The report also identified the four principle segments among the identified foreign Fintech startups operating in Latin America as the following:
- Payments and remittances, accounting for 35% of the identified startups
- Enterprise technologies for financial institutions (ETFI), with 16% of the startups
- Lending, as well accounting for 16% of fintech startups
- Scoring, identity and fraud, with 12% of foreign startups.
A detailed Finnovista infographic of the ecosystem and key areas of focus is provided from the study below:
The study also cited the business potential tied to boosting financial inclusion as a key attractor of foreign fintechs to the region. The firm cited World Bank data showing 49% of Latin America's adult population continues to lack access to a bank account, just above the world average of 42%, but far exceeding the 6% seen in high-income OECD countries.
"Given this situation, fintech services represent the most important driver to improve financial inclusion due to [their] capacity to optimize costs and improve the supply of products and services, and a great market opportunity as it has the capacity to reach a segment of the population that was previously unattended by traditional financial services," said the firm.

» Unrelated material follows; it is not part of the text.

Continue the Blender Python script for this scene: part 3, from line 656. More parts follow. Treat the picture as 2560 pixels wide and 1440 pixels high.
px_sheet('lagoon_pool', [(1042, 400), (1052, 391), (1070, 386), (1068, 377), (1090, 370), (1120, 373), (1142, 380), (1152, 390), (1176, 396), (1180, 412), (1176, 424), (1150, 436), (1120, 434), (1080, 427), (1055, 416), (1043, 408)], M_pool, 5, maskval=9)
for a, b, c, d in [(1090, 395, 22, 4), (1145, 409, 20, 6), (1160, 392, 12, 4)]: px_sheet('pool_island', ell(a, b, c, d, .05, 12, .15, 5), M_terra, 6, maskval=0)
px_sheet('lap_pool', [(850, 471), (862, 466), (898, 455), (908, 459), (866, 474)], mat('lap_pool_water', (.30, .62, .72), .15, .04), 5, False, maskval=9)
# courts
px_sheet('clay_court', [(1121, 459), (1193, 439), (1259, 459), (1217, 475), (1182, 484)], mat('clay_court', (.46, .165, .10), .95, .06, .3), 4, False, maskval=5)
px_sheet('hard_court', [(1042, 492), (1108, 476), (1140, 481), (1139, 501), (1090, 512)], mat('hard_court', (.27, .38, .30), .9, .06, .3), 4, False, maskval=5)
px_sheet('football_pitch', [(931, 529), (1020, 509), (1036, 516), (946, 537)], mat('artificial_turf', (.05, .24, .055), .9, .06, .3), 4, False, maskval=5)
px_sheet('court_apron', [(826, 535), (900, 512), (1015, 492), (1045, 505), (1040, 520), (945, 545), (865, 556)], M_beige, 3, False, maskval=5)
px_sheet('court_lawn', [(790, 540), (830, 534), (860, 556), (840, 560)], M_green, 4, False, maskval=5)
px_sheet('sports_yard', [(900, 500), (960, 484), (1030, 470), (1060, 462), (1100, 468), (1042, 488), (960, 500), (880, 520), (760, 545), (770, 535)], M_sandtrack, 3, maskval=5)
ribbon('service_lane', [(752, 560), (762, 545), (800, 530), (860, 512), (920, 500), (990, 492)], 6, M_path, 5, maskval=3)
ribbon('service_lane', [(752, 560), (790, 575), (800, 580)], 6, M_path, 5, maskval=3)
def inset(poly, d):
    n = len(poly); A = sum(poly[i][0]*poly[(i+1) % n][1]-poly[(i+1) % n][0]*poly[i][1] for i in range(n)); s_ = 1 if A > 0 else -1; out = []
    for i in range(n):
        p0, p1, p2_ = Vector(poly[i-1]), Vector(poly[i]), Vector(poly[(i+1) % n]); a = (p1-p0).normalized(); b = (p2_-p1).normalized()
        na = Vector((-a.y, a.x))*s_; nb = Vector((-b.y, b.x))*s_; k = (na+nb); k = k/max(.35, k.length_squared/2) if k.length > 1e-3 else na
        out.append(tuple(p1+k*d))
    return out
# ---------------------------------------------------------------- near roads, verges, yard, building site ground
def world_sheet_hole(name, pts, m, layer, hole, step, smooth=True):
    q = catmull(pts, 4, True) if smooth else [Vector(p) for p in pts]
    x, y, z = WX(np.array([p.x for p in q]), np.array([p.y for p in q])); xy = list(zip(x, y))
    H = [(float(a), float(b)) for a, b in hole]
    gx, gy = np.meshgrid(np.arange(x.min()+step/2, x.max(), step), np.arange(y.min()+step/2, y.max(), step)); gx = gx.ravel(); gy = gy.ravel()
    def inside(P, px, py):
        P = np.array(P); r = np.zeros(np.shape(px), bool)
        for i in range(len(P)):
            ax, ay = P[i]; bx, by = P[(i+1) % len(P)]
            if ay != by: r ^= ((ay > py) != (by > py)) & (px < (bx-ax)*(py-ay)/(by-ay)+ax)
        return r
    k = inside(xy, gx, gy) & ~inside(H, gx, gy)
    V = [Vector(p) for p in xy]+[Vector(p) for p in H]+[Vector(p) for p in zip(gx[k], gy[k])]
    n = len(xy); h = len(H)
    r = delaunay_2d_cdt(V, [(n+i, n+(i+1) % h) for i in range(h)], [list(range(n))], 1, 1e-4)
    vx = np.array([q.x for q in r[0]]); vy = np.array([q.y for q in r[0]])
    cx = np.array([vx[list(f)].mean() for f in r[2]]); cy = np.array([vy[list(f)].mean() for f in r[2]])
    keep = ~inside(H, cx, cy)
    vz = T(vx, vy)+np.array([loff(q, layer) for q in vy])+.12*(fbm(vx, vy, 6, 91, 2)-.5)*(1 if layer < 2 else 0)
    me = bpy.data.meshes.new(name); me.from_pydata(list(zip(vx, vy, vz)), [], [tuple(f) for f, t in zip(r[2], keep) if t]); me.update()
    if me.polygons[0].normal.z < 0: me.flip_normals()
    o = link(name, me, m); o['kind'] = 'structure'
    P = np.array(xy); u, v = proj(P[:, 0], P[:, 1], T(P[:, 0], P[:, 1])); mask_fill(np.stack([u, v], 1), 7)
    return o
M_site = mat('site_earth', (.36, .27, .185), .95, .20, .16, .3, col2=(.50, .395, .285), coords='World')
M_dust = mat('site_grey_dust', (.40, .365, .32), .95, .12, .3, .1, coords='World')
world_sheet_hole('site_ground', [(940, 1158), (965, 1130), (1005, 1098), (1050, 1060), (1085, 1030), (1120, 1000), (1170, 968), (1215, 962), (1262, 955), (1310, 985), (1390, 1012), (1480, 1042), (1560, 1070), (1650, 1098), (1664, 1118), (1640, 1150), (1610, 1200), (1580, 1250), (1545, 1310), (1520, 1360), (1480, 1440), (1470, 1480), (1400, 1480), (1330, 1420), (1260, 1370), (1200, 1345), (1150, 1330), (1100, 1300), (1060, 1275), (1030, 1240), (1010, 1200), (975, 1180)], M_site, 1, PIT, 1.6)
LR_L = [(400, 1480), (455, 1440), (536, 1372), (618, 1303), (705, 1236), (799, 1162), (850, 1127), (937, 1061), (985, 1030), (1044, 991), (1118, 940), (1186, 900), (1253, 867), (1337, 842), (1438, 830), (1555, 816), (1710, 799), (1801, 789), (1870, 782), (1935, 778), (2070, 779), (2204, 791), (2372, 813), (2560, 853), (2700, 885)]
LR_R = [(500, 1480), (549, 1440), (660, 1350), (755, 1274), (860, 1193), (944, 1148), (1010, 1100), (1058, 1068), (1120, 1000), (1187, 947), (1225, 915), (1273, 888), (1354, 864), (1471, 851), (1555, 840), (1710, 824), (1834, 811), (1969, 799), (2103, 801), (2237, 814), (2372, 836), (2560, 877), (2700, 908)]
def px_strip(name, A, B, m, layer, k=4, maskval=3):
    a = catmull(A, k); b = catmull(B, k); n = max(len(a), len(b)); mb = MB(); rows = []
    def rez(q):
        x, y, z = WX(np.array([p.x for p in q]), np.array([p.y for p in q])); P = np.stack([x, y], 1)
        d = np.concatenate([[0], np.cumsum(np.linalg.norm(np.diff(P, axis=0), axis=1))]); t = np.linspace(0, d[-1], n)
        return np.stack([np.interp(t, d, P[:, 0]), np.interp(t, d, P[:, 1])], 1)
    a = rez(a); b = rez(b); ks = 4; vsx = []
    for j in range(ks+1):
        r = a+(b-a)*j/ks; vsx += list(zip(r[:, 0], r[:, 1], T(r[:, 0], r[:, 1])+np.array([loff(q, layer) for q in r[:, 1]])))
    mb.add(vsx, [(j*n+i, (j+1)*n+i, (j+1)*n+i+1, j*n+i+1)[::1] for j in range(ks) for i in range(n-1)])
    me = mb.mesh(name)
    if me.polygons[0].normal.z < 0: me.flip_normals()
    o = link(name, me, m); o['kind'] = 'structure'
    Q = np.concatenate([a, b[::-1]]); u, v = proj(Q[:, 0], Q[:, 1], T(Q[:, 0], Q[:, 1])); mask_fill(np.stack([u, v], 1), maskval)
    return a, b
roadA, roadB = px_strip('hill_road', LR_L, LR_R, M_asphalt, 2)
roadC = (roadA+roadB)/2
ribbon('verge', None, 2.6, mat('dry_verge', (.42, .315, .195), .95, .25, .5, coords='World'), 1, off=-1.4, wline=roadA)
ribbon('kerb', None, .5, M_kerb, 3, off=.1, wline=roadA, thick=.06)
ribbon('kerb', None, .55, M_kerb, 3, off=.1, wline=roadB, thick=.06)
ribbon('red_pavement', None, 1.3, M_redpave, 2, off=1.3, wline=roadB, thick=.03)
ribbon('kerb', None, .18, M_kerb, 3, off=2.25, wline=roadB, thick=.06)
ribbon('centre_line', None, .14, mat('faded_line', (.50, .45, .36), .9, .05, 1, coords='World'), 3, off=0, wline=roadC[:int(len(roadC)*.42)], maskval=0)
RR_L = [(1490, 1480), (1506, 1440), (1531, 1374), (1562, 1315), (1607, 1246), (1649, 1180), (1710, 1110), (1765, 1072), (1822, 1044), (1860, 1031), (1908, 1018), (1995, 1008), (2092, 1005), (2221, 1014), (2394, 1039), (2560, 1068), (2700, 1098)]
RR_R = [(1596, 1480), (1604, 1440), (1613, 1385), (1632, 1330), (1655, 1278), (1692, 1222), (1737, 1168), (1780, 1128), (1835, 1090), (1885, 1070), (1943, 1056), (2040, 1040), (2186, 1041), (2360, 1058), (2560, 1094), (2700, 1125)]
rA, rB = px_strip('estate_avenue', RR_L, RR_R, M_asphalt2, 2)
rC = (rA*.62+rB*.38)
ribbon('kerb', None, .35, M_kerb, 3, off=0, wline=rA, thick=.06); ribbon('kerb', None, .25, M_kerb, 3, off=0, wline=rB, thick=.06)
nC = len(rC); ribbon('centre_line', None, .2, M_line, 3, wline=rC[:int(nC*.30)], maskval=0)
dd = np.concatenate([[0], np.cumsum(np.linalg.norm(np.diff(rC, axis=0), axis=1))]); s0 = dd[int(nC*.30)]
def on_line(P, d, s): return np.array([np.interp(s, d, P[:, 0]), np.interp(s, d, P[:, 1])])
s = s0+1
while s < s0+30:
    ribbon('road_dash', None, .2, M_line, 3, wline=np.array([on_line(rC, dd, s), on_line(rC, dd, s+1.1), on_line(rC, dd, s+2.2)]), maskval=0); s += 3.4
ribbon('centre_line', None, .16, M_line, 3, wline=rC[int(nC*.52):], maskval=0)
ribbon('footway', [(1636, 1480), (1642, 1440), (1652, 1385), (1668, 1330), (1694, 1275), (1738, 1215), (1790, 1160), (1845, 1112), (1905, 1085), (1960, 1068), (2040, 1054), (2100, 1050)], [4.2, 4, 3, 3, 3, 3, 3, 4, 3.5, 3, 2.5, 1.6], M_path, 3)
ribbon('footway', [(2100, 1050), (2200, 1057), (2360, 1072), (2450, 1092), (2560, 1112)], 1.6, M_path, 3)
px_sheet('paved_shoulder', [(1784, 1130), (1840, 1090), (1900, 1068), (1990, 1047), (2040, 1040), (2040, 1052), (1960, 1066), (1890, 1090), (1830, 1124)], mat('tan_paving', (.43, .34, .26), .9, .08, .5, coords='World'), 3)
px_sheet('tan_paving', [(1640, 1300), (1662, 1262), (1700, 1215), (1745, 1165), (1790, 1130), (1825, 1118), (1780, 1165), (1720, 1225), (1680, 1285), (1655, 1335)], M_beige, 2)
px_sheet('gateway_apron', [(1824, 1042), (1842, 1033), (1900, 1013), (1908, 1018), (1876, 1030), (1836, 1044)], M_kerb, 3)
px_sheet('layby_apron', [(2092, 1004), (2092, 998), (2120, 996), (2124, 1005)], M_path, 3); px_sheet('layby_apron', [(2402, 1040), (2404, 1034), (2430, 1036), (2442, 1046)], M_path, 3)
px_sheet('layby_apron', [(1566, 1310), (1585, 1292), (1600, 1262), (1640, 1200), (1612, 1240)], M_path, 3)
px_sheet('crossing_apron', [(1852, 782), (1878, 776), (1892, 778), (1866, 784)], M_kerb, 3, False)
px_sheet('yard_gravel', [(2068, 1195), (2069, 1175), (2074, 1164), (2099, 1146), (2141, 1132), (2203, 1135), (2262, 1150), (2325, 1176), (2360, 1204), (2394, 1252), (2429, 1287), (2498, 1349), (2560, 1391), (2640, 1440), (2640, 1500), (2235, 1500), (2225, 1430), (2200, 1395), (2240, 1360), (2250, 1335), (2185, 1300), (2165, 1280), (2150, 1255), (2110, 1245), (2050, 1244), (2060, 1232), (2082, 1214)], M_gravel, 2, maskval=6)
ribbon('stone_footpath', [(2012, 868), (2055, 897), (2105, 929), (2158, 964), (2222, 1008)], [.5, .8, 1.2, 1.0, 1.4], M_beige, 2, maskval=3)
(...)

"In this sense, Latin America represents a great opportunity for Fintech companies from around the world that are looking to address this market through the massive adoption of mobile technology," added the report. "In 2016, the region had already 450mn smartphones and ... this penetration is expected to increase up to 76% of the population within three years."
The study said the rapid tech adoption contributed to the region seeing the largest increase in digital banking accounts worldwide, climbing to 10mn accounts at year-end 2016 from only 1mn in December 2011.
The firm added that demand for tech-based financial solutions has begun to drive governments to act on fintech regulation, further motivated by fintechs' potential in fighting poverty and stimulating economic growth. However, the firm said work must be done to develop "clear and homogenous regulatory systems that permit the development of a favorable ecosystem for entrepreneurship and innovation."
Further potential barriers to foreign startups include "the political instability in countries like Venezuela or the economic volatility in countries like Mexico due to the uncertainty brought about by the trade policy with the United States."